Vi c’est l’histoire d’une petite fille vietnamienne qui quitte le Vietnam pour l’exil. Après un séjour dans un camp de réfugiés, ils atterrissent au Québec. Elle, sa mère et ses frères. Le père a préféré les laisser partir avant tout. Discrète dans sa vie, elle va vivre sa vie de jeune ado, de jeune adulte avant d’aller étudier à l’université de Montréal. Dans son enfance, elle vit avec ses frères et ses parents et elle est juste la petite Vi. Elle conserve le souvenir de sa grand-mère qu’elle décrit avec des mots pleins de vénération. À travers sa grand-mère, c’est aussi l’histoire d’un grand amour. L’amour de ses grands parents. Un amour qui perdurera dans le temps. Son amour à elle aussi. Vi tombera amoureuse à son tour. Elle entrera dans la vie professionnelle. Elle visitera le monde. Pourtant dans ce bonheur construit socialement, se posera toujours la question de l’identité : Qui suis-je ? Pourquoi suis-je ceci plutôt que cela ? Question existentielle.
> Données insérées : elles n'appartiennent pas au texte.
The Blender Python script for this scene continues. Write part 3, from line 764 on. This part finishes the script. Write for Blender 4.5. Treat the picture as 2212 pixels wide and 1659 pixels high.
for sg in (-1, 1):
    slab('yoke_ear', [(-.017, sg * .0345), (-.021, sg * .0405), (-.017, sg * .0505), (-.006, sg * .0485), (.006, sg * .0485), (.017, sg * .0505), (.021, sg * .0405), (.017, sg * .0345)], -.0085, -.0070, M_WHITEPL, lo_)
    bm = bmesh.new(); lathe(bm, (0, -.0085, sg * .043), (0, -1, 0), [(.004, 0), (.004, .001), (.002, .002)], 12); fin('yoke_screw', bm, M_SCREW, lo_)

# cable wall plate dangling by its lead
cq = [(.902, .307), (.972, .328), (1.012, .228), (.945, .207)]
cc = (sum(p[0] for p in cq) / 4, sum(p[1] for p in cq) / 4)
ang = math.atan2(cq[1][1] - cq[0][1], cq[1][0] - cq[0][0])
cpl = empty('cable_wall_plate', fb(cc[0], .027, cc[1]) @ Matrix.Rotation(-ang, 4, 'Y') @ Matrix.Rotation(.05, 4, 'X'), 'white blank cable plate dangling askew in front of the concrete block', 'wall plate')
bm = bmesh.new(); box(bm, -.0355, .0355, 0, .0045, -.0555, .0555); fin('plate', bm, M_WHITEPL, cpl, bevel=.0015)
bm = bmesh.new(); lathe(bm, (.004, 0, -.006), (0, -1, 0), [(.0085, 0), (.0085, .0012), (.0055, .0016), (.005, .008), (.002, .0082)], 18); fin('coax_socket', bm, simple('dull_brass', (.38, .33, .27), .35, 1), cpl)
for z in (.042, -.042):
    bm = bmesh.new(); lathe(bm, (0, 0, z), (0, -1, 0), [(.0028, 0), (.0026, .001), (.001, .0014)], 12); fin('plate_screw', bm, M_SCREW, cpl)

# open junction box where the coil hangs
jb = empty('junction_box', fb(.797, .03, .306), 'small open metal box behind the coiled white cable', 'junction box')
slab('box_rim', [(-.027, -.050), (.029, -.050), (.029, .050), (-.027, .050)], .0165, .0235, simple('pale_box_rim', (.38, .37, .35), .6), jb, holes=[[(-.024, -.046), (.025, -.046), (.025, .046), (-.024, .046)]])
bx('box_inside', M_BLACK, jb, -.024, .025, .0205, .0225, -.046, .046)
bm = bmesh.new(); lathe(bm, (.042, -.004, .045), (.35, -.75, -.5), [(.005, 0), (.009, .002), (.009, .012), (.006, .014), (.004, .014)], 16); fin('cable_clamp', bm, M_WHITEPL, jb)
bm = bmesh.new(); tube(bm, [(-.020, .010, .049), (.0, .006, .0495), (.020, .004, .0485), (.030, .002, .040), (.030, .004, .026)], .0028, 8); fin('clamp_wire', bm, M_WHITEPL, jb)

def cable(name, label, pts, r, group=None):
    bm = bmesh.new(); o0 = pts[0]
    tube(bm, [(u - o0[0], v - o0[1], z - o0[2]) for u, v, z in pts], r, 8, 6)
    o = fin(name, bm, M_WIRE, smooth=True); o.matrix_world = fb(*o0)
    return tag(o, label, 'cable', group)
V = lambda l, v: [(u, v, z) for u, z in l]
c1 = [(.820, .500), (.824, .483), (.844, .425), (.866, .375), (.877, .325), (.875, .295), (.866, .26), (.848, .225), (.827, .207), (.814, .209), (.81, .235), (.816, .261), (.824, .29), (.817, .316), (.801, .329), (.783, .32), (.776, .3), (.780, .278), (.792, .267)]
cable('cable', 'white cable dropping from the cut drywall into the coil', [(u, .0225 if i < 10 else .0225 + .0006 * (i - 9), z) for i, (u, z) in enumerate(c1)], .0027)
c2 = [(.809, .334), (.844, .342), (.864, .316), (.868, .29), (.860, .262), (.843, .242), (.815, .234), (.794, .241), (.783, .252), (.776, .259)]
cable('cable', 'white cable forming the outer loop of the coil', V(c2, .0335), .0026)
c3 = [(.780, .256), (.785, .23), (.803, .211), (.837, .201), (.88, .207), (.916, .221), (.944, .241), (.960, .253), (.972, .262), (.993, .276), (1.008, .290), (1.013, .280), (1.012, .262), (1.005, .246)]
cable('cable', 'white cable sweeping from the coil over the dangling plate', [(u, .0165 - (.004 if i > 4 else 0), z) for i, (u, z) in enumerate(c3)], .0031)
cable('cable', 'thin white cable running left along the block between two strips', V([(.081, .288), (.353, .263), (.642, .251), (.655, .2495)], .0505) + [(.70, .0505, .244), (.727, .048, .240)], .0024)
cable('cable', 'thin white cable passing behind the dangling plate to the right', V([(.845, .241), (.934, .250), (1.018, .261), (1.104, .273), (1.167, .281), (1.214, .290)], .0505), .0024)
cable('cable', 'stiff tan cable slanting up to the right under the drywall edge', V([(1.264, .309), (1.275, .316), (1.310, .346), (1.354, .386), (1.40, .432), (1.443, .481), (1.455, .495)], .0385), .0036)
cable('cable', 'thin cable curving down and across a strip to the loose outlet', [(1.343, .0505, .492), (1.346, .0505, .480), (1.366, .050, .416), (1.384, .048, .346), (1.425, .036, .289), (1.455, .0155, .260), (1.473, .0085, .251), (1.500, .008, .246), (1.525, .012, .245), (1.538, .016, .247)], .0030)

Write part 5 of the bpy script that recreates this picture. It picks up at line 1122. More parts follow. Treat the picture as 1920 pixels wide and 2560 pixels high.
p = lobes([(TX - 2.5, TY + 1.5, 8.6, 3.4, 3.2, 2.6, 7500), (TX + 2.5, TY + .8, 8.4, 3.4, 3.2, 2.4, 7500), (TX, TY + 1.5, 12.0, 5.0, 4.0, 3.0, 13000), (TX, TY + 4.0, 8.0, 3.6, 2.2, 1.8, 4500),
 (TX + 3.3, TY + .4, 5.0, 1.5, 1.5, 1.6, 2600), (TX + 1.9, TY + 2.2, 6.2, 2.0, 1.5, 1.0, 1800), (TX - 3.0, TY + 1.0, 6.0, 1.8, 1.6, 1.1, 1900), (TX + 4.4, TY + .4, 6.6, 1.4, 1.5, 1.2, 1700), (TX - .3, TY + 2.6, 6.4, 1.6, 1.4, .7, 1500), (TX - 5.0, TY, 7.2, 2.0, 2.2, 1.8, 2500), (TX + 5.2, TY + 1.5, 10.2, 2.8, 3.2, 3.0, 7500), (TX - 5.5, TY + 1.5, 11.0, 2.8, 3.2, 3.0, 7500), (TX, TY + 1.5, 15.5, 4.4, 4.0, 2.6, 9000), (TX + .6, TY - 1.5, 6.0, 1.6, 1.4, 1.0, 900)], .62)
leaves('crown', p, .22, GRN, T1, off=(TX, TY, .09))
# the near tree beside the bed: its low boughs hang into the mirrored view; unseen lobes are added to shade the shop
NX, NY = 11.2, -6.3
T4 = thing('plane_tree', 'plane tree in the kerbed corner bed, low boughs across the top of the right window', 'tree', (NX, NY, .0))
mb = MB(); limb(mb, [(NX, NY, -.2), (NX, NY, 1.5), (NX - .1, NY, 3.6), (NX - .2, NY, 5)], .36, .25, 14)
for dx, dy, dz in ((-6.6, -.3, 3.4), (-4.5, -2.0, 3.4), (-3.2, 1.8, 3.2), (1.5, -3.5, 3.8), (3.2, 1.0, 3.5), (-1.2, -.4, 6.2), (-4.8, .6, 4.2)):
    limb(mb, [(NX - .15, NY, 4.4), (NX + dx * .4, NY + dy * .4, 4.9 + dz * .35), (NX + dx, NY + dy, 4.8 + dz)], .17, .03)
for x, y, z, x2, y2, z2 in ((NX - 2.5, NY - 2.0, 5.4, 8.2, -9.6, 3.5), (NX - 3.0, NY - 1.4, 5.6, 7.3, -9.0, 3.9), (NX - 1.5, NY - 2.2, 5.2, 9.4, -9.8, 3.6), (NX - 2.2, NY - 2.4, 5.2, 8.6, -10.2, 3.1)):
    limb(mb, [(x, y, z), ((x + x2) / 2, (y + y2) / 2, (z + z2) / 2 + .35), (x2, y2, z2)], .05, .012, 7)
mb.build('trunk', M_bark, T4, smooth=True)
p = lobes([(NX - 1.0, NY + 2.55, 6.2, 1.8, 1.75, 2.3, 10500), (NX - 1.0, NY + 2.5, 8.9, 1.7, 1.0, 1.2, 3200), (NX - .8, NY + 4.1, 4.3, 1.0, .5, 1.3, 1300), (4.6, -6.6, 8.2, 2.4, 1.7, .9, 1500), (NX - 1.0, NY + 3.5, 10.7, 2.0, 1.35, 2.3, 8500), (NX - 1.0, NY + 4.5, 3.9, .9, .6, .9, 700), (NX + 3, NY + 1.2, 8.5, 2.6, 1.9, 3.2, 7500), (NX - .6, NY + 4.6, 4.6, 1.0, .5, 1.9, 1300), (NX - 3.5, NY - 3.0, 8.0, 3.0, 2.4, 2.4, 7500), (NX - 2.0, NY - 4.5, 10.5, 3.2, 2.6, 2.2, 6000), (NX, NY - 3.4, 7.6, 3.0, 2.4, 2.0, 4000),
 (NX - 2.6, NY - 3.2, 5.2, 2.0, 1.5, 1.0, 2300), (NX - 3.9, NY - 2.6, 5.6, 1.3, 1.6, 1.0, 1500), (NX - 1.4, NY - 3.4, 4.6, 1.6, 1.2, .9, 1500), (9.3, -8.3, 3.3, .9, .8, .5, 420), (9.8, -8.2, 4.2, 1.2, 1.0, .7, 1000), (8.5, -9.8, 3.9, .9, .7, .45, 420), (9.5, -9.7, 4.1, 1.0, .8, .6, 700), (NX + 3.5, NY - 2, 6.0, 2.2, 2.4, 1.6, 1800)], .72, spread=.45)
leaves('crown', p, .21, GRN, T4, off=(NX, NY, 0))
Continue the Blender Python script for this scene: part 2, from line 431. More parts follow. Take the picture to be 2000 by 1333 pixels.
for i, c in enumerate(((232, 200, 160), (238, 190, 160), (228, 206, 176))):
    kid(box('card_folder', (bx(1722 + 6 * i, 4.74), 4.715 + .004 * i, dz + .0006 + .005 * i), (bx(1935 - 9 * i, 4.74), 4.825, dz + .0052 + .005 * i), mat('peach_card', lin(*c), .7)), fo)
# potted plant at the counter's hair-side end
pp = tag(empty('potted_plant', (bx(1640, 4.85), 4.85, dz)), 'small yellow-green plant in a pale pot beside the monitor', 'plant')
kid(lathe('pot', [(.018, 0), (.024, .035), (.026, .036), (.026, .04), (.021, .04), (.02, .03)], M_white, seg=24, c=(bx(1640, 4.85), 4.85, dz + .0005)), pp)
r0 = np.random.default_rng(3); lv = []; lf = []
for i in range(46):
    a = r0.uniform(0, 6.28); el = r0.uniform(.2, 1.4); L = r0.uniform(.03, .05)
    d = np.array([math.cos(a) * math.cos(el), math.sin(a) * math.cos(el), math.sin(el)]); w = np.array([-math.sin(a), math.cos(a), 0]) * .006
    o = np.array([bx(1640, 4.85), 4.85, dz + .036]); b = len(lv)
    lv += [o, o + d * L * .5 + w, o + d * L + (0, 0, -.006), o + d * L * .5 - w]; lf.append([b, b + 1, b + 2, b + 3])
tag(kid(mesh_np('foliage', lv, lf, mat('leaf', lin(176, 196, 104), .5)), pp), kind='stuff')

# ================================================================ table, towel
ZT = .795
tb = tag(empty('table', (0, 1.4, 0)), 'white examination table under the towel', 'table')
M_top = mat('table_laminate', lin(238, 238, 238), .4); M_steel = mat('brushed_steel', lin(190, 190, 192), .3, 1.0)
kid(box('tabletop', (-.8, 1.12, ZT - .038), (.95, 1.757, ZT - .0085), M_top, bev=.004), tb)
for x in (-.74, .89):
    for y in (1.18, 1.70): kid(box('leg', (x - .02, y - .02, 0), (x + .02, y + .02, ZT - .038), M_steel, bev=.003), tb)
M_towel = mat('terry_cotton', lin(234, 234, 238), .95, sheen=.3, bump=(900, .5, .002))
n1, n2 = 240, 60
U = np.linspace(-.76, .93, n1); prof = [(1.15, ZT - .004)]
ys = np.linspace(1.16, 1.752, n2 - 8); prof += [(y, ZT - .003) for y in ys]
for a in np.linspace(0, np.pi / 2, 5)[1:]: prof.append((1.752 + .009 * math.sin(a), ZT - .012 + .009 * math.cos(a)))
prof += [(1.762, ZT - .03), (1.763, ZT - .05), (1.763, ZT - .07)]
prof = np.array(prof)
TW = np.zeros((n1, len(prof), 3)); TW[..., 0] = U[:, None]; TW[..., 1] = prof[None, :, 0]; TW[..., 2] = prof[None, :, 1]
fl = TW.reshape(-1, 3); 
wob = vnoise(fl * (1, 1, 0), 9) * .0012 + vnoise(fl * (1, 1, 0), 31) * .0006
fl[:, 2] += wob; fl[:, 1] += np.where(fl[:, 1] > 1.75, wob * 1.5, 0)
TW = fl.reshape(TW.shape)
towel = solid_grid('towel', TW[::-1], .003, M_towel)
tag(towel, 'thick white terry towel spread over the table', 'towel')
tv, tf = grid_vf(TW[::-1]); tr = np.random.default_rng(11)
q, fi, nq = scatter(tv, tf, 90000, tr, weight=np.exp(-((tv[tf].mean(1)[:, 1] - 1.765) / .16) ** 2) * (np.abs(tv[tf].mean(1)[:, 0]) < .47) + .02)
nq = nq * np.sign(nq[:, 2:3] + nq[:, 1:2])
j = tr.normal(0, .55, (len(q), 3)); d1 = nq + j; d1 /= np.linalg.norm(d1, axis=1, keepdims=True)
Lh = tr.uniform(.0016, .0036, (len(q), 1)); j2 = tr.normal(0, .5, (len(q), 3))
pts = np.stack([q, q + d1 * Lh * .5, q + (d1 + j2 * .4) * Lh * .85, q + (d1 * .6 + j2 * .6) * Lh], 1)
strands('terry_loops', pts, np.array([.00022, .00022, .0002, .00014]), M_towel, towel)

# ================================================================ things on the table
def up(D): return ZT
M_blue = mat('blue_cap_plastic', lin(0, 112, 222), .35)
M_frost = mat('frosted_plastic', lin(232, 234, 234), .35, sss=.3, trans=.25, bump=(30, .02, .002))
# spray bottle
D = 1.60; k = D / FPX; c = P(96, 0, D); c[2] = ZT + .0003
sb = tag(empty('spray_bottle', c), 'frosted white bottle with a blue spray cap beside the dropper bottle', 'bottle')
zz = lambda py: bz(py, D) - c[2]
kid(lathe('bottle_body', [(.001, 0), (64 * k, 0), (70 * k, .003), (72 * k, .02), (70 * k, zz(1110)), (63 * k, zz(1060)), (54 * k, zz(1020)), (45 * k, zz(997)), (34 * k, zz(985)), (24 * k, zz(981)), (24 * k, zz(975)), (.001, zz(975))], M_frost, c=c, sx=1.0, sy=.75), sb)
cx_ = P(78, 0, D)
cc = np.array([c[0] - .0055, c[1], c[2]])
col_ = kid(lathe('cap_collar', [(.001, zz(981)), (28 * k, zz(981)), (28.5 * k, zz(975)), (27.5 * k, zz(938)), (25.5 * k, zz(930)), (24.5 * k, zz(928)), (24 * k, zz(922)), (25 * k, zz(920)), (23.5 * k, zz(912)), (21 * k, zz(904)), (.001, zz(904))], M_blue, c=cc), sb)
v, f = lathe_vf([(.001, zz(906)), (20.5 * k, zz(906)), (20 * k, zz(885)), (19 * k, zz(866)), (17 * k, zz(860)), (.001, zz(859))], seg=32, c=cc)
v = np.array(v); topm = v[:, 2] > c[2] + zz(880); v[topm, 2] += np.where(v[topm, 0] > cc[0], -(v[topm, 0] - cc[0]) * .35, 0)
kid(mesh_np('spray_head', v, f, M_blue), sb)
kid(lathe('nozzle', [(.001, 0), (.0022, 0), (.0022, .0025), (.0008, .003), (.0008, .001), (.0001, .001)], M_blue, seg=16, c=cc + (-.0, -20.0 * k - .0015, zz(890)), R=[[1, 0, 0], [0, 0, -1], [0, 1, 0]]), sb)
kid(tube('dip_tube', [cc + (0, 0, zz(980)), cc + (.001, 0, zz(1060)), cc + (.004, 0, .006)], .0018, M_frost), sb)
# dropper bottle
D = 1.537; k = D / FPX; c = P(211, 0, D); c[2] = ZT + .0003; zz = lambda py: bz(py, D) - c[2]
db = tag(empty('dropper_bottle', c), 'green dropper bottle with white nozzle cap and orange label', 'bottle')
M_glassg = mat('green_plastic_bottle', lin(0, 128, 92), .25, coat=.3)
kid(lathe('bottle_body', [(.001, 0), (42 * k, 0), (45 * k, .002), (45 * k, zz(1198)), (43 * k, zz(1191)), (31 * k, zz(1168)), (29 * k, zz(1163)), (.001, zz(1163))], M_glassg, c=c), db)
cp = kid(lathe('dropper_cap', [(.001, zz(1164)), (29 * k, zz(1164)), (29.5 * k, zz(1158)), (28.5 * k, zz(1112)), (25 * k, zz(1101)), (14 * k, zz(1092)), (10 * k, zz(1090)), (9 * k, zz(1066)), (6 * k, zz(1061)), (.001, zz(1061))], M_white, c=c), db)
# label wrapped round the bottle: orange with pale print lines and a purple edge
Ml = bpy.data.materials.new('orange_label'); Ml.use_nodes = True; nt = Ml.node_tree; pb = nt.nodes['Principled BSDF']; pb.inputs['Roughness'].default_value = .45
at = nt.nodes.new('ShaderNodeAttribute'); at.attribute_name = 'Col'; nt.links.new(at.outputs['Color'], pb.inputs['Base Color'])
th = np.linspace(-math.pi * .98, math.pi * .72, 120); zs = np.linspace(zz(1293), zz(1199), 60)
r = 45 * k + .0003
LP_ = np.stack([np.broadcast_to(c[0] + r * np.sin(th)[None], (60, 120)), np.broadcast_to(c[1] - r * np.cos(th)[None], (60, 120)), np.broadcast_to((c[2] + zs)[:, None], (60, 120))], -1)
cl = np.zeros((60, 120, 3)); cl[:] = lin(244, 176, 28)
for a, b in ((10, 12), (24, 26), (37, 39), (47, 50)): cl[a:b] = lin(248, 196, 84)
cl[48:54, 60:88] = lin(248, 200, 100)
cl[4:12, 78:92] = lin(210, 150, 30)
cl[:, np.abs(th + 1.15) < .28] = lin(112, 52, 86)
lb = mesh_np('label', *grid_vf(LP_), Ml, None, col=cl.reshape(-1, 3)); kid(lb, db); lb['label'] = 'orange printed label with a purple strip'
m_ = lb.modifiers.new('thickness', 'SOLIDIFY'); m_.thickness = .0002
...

Ma mère m'avait surtout appris à devenir le plus invisible possible, ou du moins à me transformer en ombre afin que personne ne puisse m'attaquer, afin de traverser les murs et de me fondre dans mon environnement. Elle me répétait que, dans l'art de la guerre, la première leçon consistait à maitriser sa disparition, qui était à la fois la meilleure attaque et la meilleure défense
Vi, c’est un prénom. C’est un destin qu’on a voulu forcer. Au Vietnam, comme dans beaucoup de pays, les noms et les prénoms ont un sens. Ils disent quelque chose. Seulement, en général, les prénoms ne disent pas la réalité. Une fille qui s’appelle Caprice n’est pas toujours capricieuse. Une fille qui s’appelle Misère peut être une véritable source de bonheur.
Vi signifie « tout petit ». C’était donc le destin qui vouait Vi à l’effacement. L’inexistence sociale. L’invisibilité simplement. Pourtant contrairement à cet avenir que lui prédestine son prénom, Vi deviendra le contraire de ce qu’on avait choisi pour elle : grande, Visible et vivante socialement. Elle saisira donc l’occasion de la possibilité que lui offre son pays d’adoption pour détourner ce destin forcé et être elle-même. S'émanciper de son prénom qui l’empêche d’émerger va être l’une de ses missions fondamentales. Elle estime de ce fait que le lieu de la réalisation de la vie d’une personne est d’abord sa propre vie. Demeurer dans son être et vivre dans sa vie reste donc l’une des conditions de la réalisation de soi.
C’est en demeurant dans sa Vie (infiniment grand) que Vi (infiniment petit) va pouvoir équilibrer sa volonté de vivre pour elle et avec les autres. Cette imbrication me rappelle une parole attribuée à Augustin d’Hippone: « Faire une petite chose est une petite chose, mais la fidélité aux petites choses est une grande chose ». Ce qui signifie que le détail est toujours nécessaire dans l’immensité. Vi essayera toute sa vie de retirer de la tradition vietnamienne ce qui avec les valeurs québécoises pourront lui permettre de construire son identité.
Un thème qui reste présent : l’exil. L’auteur ne récuse pas cette dimension de la vie qu’elle juge comme étant une expérience riche. L’exil offre la possibilité de s’immerger dans deux cultures pour laisser émerger le moi de l’exilée. L’auteur offre au monde une histoire romancée de la vie des boat people et de la culture vietnamienne. Elle parle de la guerre et de son horreur sans les diaboliser. Elle décrit simplement.